We also see gay sitcoms, but thinly disguised. Sex in the City is famous for it (I don't care that the makers of it have denied this), and also the pretty camp Two and a Half Men.

Quote: sootyj @ March 31 2009, 7:52 AM BST

But isn't there a diference between camp and gay? Kenneth Williams was nevewr really "gay" in the carry on films and neither was charles hawtrey. Well ok changed towards the later movies.

Well this is true actually. Neither Williams nor Hawtrey played a gay character. Williams was always cast as a prude, and Hawtrey often an unlikely lothario. Thats where the humour lay; they took these two performers' mannerisms and personas and transplanted them into different situations- like the camp-as-a-row-of-tents director in Extras being married with a family.

Quote: Maurice Minor @ March 31 2009, 9:41 AM BST

Well this is true actually. Neither Williams nor Hawtrey played a gay character.

I suspect that Williams was playing a gay character in "Julian and Sandy".

Quote: NoggetFred @ March 31 2009, 10:03 AM BST

I suspect that Williams was playing a gay character in "Julian and Sandy".

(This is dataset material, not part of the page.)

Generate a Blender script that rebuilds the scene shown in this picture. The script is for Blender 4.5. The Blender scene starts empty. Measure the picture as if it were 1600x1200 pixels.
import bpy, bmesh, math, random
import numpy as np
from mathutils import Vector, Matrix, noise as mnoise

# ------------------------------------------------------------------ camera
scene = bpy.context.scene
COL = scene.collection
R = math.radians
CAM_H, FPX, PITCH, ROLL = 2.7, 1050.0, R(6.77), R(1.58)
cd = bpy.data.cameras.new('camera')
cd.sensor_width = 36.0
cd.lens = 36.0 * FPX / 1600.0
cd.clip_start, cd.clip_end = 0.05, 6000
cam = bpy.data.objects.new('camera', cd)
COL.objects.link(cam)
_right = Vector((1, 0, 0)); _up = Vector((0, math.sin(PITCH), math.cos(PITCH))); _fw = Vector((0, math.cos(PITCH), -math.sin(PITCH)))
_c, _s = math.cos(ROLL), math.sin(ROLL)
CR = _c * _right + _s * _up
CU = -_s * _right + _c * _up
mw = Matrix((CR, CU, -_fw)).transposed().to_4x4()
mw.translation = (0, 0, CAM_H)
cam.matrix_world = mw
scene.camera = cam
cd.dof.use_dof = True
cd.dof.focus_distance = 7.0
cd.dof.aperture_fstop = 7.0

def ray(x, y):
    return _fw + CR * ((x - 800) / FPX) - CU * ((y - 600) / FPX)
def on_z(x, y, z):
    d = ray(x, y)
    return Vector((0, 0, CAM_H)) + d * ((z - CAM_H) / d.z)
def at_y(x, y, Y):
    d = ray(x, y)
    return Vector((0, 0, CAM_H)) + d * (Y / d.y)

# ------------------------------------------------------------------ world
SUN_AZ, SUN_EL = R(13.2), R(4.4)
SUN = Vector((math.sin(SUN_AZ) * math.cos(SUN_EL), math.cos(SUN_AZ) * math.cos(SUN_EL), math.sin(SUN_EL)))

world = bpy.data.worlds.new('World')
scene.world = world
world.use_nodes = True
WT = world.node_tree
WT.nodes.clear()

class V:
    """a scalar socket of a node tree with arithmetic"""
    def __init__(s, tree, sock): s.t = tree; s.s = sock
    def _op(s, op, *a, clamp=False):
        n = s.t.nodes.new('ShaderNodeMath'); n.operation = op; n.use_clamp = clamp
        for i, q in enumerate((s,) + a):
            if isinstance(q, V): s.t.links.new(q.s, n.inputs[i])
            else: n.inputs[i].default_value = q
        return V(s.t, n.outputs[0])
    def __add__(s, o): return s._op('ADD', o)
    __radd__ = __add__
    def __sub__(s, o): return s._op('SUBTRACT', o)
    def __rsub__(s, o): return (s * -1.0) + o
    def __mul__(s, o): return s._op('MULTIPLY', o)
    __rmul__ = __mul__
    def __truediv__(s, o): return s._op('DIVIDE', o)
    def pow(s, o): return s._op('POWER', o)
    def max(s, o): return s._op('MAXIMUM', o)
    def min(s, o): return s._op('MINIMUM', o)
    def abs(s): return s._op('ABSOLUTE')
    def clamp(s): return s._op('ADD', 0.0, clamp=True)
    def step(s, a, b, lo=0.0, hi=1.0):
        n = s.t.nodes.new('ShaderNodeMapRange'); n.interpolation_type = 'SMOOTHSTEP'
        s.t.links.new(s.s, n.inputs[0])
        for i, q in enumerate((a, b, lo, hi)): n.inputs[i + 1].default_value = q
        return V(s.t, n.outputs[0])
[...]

Well that was never explicitly stated either!

But I was only referring to the Carry Ons where most people associate them.

Has anyone mentioned the great Gil Chesterton from Frasier? In a later episode, they were dumbfounded to learn he was married.

Quote: Tim Walker @ March 29 2009, 10:20 PM BST

Can anyone remember a sitcom or comedy sketch where a character who is gay is not played for laughs - and at that rather seedy laughs or just camp innuendo?

Robin in The Smoking Room, played by Robert Webb, was probably the best writing of a gay character that I've seen. He was not camp or anything like that.